The Only Good Tobacco is No Tobacco at All
> 6/19/2006 11:24:29 AM

The cover story of yesterday's New York Times Magazine asked: If It's Good for Philip Morris, Can It Also Be Good for Public Health? In the piece, writer Joe Nocera introduces us to Steve Parrish, an executive of the holding company Altria, which owns the largest producer of cigarettes in the U.S., Philip Morris USA. Nocera, describing the present day Parrish, would have us believe that he is an executive that has seen the light and, in his heart of hearts, wants the best for the public. But as with the entirety of his story, Nocera's description of Parrish seems a half-truth, or maybe more accurate, a white washed version of some half-baked, half-truth. Writers know better than anyone, action defines character, and all of Parrish good-intentions amount to little in the grand narrative of "Big Tobacco."

The real issue, is that much of the story plays to the idea that any concessions made on the part of the tobacco industry would be advances for public health, except for the concessions that the tobacco industry actually want, they can't be that good, or could they, well it's better than nothing... Nocera presents this type of wishy-washy non-argument for much of the piece, obfuscating any discussion either way. He's clear on few things beyond the facts that A) cigarettes are horrible for your health, B) the tobacco industry knows that cigarettes are horrible for us, and C) tobacco companies will never stop selling cigarettes. Everything else in his often sprawling excursion amounts to little more than semantic positioning on the part of both tobacco advocates and detractors.

Unfortunately, and he had to know this as he worked, Nocera's aforementioned stipulations render the rest of his story rather pointless. What we do see is an often divided fight against tobacco use in the U.S. where many have given up fighting the hard fight in order to win small skirmishes.
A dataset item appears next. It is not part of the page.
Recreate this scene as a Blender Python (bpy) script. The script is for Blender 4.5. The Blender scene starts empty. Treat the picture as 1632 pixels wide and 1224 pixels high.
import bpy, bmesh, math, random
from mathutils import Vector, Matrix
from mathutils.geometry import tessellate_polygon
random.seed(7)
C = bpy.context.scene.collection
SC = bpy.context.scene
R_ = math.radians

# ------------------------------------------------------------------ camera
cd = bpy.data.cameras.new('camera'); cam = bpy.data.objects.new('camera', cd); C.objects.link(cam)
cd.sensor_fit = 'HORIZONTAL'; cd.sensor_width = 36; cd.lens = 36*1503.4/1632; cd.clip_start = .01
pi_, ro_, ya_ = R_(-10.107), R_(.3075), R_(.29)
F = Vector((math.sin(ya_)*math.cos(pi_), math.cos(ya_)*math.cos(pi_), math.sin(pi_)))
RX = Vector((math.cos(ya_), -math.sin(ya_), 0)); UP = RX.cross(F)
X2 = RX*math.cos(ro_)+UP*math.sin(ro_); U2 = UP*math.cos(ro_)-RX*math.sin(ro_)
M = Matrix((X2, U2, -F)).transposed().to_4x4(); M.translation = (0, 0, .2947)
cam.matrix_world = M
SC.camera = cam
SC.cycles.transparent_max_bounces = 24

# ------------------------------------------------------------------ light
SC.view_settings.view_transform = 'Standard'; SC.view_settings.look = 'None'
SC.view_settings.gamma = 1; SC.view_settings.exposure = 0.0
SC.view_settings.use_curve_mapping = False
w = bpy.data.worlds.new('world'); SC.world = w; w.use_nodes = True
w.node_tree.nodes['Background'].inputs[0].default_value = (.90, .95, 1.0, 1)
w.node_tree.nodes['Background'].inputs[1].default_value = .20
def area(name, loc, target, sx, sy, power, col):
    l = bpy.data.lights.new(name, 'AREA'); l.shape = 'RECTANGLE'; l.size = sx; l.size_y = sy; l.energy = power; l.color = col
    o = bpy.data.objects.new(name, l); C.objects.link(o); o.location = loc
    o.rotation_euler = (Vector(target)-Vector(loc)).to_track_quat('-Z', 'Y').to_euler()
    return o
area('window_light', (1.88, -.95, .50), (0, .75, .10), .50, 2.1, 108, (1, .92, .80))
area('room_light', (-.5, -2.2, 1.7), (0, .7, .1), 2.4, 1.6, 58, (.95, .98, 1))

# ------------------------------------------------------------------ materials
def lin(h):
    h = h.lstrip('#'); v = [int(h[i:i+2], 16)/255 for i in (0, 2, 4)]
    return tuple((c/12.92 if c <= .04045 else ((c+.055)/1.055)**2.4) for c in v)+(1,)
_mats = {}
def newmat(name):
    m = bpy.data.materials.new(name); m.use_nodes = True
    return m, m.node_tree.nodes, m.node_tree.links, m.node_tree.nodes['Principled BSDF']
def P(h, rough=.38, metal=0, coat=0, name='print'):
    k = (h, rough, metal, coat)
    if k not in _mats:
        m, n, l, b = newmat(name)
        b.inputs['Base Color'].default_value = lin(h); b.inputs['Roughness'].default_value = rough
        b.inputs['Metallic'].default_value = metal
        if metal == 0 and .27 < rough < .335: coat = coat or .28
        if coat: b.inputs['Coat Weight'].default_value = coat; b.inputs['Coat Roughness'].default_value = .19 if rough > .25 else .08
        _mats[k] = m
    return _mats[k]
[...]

The problem is, however, that if you say, "Well, we can never stop smoking, so we might as well try..." you've already lost the only battle of any consequence. The facts regarding smoking are surprisingly concise and one sided. It kills. And when smoking doesn't kill, it causes various chronic health problems.

These facts have been around, and there is plenty of evidence that the public in general understands them. Cigarettes however, are highly addictive, and as Nocera does point out, tobacco companies like Philip Morris USA are ruthless in their promotion and marketing efforts to foster the habit that they know all too well to be tragically unhealthy. The only real way to solve the public health problems caused by cigarettes would be to completely eliminate them from the marketplace. Until that happens, we can stand around and ask whether Philip Morris would actually want to do something to improve public health till we're blue in the face. As long as cigarettes are on store shelves, we all know what the answer to that question is.